SHORT TASK: Below is a listing. Gather each line of it that contains "Blender".

DATA EXCERPTS:
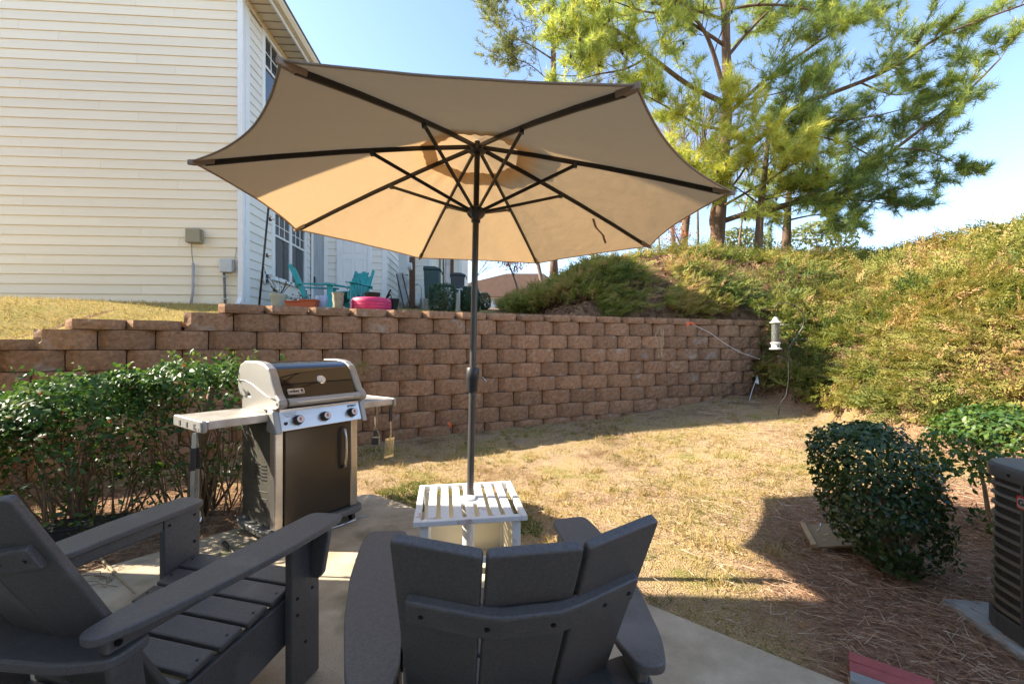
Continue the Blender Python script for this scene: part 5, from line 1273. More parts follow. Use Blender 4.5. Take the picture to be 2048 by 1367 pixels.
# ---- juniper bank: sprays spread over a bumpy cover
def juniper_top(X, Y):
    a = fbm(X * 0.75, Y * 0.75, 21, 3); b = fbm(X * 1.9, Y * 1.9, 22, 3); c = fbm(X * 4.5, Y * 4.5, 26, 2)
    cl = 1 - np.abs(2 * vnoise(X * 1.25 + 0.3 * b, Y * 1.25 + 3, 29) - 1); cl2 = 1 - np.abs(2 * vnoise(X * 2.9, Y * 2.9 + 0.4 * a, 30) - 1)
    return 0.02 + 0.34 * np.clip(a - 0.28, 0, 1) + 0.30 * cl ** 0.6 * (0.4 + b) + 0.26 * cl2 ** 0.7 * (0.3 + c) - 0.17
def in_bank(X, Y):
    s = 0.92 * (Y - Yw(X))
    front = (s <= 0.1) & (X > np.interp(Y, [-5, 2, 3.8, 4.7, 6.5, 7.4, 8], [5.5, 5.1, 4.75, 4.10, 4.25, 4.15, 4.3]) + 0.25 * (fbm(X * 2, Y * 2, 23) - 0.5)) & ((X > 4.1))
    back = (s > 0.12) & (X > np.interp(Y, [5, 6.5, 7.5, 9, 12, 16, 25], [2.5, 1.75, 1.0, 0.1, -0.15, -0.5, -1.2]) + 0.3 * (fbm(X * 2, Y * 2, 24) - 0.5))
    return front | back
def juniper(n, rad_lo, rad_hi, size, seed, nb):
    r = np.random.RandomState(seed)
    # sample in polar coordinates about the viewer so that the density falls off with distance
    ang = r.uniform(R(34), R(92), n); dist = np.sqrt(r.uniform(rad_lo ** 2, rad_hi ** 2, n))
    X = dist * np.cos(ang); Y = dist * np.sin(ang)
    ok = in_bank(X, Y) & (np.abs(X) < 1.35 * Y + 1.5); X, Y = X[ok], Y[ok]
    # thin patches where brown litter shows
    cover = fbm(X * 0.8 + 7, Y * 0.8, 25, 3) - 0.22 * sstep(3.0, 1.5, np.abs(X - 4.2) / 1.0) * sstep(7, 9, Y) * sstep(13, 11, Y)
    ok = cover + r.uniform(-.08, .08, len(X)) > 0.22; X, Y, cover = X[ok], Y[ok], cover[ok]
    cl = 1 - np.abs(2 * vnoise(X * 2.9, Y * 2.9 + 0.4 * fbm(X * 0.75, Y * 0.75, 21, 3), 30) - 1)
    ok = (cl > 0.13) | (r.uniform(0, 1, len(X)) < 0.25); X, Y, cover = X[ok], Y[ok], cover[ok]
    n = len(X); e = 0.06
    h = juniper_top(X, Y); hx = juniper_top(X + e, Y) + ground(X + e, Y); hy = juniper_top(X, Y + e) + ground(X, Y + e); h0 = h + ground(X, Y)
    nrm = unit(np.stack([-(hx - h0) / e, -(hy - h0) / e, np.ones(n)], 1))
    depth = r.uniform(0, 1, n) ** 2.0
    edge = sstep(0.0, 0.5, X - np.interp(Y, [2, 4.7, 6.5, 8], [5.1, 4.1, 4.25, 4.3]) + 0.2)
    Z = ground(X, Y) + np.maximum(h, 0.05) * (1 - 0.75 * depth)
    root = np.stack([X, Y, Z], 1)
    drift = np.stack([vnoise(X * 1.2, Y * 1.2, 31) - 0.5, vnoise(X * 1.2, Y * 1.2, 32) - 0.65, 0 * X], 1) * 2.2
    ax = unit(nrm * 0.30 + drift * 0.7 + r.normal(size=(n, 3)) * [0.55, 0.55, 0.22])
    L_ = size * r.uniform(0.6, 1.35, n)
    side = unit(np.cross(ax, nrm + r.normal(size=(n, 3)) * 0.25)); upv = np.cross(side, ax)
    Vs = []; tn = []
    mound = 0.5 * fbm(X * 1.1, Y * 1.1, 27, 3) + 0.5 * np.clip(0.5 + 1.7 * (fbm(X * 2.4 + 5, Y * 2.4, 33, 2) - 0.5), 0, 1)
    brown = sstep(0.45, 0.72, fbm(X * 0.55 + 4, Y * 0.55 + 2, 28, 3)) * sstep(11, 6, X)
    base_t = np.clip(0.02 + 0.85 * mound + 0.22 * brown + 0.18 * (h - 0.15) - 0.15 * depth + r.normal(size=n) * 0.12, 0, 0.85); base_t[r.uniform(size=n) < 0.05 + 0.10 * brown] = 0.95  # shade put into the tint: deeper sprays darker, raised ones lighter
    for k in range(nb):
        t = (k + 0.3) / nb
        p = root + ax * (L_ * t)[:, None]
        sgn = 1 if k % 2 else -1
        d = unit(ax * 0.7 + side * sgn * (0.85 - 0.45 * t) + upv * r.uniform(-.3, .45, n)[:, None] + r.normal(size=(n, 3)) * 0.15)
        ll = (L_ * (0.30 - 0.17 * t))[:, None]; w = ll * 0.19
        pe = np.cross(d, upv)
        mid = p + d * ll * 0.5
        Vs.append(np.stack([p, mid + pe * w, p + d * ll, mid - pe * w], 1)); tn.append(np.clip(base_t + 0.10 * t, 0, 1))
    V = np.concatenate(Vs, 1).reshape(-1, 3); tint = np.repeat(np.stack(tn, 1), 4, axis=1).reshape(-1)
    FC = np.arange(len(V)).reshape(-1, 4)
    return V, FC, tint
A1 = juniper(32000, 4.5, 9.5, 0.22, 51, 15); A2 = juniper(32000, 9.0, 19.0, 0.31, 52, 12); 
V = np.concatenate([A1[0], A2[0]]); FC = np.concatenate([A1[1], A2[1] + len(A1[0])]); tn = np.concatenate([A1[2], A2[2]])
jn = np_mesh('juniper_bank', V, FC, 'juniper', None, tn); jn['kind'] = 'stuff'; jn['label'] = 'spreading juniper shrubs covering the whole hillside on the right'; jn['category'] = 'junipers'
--
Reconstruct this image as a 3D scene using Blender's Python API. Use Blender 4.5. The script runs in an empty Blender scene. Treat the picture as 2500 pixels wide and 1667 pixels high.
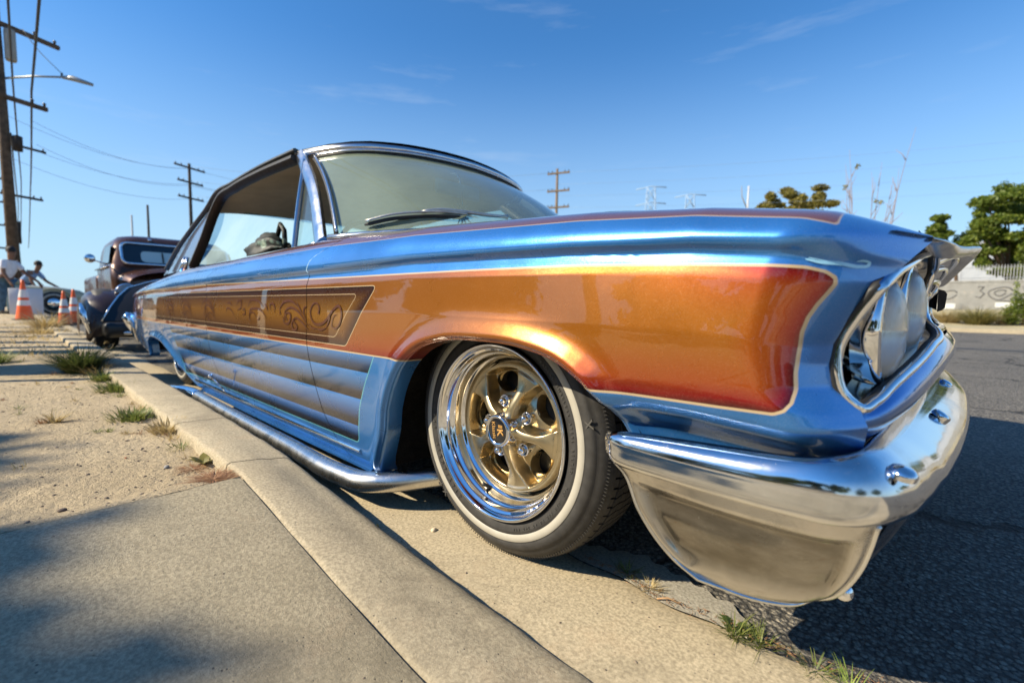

RESULT:
Continue the Blender Python script for this scene: part 5, from line 1273. More parts follow. Use Blender 4.5. Take the picture to be 2048 by 1367 pixels.
Reconstruct this image as a 3D scene using Blender's Python API. Use Blender 4.5. The script runs in an empty Blender scene. Treat the picture as 2500 pixels wide and 1667 pixels high.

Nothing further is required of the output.